Information shown
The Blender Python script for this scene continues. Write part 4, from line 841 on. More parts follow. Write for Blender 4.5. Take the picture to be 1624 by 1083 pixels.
...
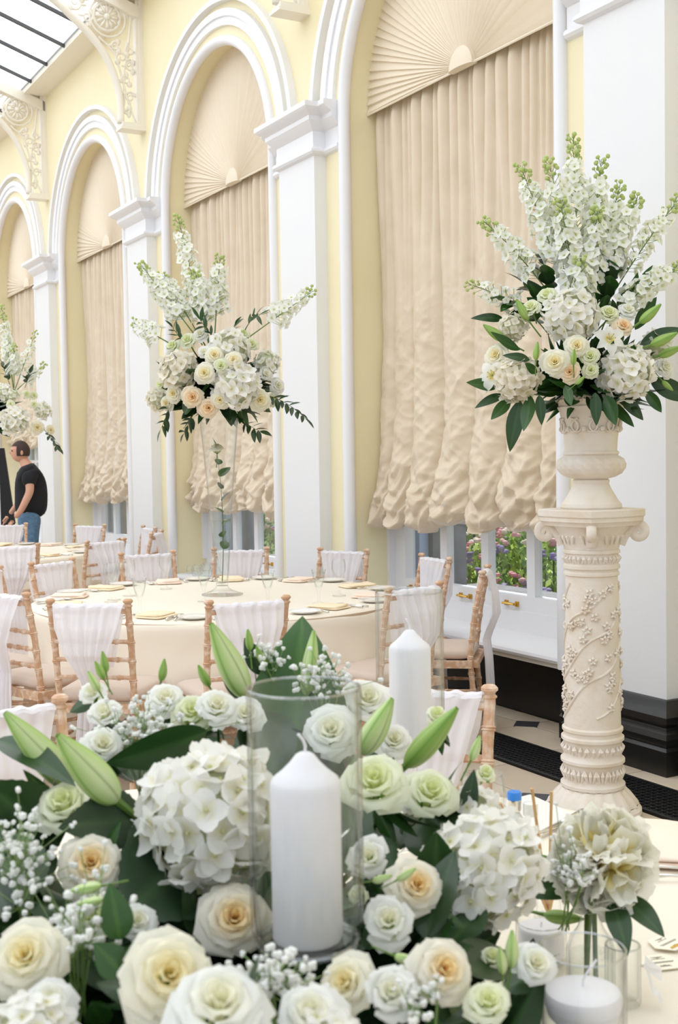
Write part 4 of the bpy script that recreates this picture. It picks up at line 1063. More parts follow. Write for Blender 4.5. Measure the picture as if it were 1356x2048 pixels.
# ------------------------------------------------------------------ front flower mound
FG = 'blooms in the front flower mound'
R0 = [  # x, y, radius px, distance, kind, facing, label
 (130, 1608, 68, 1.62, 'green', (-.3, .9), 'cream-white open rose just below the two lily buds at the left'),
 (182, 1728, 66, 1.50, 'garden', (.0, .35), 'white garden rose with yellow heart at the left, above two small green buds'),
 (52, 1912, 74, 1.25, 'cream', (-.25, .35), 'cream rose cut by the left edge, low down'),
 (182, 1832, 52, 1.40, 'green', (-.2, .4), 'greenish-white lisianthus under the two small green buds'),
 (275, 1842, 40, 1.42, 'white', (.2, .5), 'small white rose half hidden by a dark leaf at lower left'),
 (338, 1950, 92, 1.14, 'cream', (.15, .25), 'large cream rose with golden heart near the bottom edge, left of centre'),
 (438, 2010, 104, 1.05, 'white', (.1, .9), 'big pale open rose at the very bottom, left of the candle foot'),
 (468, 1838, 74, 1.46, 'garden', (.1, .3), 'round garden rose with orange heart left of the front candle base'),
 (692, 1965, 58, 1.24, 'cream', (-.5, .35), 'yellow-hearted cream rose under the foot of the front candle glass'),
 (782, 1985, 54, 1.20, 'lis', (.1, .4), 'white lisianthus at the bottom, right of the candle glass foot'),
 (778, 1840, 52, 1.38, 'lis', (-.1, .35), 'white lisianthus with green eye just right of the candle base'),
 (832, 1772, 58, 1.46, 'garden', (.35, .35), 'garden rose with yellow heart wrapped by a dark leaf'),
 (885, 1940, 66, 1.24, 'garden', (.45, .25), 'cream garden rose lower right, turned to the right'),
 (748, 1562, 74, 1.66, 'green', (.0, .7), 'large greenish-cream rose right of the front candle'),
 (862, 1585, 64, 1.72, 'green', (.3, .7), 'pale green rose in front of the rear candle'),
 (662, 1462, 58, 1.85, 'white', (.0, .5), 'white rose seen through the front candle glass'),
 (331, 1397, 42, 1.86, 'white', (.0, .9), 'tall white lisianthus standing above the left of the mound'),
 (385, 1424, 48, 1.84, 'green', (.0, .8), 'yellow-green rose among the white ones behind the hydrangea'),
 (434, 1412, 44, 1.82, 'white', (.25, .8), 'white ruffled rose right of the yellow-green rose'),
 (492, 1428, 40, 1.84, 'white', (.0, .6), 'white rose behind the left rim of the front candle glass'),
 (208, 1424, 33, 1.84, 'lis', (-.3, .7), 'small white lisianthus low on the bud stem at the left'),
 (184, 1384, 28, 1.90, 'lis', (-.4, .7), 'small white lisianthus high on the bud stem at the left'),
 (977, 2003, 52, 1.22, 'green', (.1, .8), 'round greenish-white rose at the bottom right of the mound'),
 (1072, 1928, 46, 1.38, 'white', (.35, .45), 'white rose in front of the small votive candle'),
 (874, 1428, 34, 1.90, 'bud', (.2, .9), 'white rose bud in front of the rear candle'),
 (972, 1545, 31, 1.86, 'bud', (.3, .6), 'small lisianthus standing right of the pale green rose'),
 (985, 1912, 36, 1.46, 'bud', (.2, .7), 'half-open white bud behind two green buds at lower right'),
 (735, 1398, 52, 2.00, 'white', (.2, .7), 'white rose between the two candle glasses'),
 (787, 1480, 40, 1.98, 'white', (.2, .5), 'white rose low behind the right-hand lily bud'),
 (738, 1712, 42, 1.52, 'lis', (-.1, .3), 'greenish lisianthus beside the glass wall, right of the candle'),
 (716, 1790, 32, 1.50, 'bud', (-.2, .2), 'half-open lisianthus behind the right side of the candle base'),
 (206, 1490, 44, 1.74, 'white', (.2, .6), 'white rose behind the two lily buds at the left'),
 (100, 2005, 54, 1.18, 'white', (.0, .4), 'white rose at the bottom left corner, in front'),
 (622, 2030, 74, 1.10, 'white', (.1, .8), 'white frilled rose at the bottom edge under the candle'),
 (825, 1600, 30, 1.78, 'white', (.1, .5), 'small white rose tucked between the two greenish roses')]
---
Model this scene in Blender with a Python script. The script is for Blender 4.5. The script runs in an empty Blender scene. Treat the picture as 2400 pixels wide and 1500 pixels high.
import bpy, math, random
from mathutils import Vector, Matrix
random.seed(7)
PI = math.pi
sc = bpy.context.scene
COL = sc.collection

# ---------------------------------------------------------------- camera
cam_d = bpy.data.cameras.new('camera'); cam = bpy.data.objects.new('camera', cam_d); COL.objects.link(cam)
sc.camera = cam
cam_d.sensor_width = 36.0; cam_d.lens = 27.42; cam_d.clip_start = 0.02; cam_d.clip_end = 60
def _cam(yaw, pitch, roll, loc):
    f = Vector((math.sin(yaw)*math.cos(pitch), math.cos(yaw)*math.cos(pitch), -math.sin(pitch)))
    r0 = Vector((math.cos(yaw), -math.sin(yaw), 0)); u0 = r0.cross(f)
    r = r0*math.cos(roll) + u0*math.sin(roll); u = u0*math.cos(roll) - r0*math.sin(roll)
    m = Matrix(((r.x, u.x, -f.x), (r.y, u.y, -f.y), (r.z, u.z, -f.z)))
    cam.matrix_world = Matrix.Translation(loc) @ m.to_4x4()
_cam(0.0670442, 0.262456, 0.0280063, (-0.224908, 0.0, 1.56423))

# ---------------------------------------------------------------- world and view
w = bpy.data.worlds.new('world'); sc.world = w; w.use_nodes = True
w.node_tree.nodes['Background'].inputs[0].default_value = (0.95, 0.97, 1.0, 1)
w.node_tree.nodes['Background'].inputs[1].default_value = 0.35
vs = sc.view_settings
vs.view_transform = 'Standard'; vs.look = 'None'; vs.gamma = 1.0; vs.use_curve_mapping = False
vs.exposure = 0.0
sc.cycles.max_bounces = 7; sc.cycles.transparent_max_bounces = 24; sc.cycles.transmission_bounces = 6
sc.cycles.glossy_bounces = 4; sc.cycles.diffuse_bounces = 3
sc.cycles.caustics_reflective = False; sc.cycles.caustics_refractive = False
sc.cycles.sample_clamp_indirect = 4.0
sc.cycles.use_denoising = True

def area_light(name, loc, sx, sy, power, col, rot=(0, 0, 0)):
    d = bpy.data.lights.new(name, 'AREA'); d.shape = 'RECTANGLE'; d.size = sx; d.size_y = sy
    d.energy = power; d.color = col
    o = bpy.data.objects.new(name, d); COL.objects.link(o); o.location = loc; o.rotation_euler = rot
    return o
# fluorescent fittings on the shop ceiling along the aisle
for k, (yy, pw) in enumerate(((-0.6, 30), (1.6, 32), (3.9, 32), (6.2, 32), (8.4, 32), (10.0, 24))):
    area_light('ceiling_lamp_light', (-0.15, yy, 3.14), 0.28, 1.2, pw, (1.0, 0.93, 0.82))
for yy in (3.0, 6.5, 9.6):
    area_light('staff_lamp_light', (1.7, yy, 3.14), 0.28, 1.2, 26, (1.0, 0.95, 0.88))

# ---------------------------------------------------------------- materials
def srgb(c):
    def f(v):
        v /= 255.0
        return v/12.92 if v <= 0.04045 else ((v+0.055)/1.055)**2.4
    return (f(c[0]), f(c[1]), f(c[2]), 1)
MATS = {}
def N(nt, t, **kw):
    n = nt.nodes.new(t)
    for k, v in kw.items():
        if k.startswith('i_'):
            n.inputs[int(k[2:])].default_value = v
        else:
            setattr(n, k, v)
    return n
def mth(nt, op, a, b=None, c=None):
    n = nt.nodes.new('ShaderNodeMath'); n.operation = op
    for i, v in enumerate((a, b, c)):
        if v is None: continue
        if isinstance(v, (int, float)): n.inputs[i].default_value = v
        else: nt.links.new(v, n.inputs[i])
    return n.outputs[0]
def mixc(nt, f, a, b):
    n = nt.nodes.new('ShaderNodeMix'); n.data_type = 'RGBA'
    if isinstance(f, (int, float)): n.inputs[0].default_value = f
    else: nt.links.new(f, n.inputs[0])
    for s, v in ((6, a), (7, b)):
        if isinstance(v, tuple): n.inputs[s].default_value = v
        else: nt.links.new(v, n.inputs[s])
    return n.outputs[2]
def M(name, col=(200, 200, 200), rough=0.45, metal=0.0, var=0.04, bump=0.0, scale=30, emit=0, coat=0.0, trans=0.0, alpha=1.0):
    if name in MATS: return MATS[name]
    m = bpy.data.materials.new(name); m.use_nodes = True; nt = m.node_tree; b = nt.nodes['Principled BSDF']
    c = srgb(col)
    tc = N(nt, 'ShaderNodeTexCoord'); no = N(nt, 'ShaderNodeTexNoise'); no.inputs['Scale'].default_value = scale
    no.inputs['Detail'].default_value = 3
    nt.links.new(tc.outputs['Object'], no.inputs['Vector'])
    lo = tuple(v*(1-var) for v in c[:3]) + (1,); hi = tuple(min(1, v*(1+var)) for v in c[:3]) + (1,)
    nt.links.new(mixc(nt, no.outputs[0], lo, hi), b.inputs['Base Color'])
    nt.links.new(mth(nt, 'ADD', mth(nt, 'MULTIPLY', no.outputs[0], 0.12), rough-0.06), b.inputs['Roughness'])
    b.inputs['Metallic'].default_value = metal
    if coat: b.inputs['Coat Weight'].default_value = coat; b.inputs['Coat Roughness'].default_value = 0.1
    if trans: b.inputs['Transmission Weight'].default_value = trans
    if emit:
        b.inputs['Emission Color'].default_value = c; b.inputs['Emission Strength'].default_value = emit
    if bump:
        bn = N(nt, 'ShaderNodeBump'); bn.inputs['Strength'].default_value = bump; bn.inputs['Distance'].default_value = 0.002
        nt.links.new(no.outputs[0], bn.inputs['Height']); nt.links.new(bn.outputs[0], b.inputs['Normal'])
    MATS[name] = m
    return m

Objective
Reproduce verbatim only the segment of the listing bounded by the line containing "Model this scene" and the line containing "sc.cycles.use_denoising = True", with both boundary lines included.

Task solution
Model this scene in Blender with a Python script. The script is for Blender 4.5. The script runs in an empty Blender scene. Treat the picture as 2400 pixels wide and 1500 pixels high.
import bpy, math, random
from mathutils import Vector, Matrix
random.seed(7)
PI = math.pi
sc = bpy.context.scene
COL = sc.collection

# ---------------------------------------------------------------- camera
cam_d = bpy.data.cameras.new('camera'); cam = bpy.data.objects.new('camera', cam_d); COL.objects.link(cam)
sc.camera = cam
cam_d.sensor_width = 36.0; cam_d.lens = 27.42; cam_d.clip_start = 0.02; cam_d.clip_end = 60
def _cam(yaw, pitch, roll, loc):
    f = Vector((math.sin(yaw)*math.cos(pitch), math.cos(yaw)*math.cos(pitch), -math.sin(pitch)))
    r0 = Vector((math.cos(yaw), -math.sin(yaw), 0)); u0 = r0.cross(f)
    r = r0*math.cos(roll) + u0*math.sin(roll); u = u0*math.cos(roll) - r0*math.sin(roll)
    m = Matrix(((r.x, u.x, -f.x), (r.y, u.y, -f.y), (r.z, u.z, -f.z)))
    cam.matrix_world = Matrix.Translation(loc) @ m.to_4x4()
_cam(0.0670442, 0.262456, 0.0280063, (-0.224908, 0.0, 1.56423))

# ---------------------------------------------------------------- world and view
w = bpy.data.worlds.new('world'); sc.world = w; w.use_nodes = True
w.node_tree.nodes['Background'].inputs[0].default_value = (0.95, 0.97, 1.0, 1)
w.node_tree.nodes['Background'].inputs[1].default_value = 0.35
vs = sc.view_settings
vs.view_transform = 'Standard'; vs.look = 'None'; vs.gamma = 1.0; vs.use_curve_mapping = False
vs.exposure = 0.0
sc.cycles.max_bounces = 7; sc.cycles.transparent_max_bounces = 24; sc.cycles.transmission_bounces = 6
sc.cycles.glossy_bounces = 4; sc.cycles.diffuse_bounces = 3
sc.cycles.caustics_reflective = False; sc.cycles.caustics_refractive = False
sc.cycles.sample_clamp_indirect = 4.0
sc.cycles.use_denoising = True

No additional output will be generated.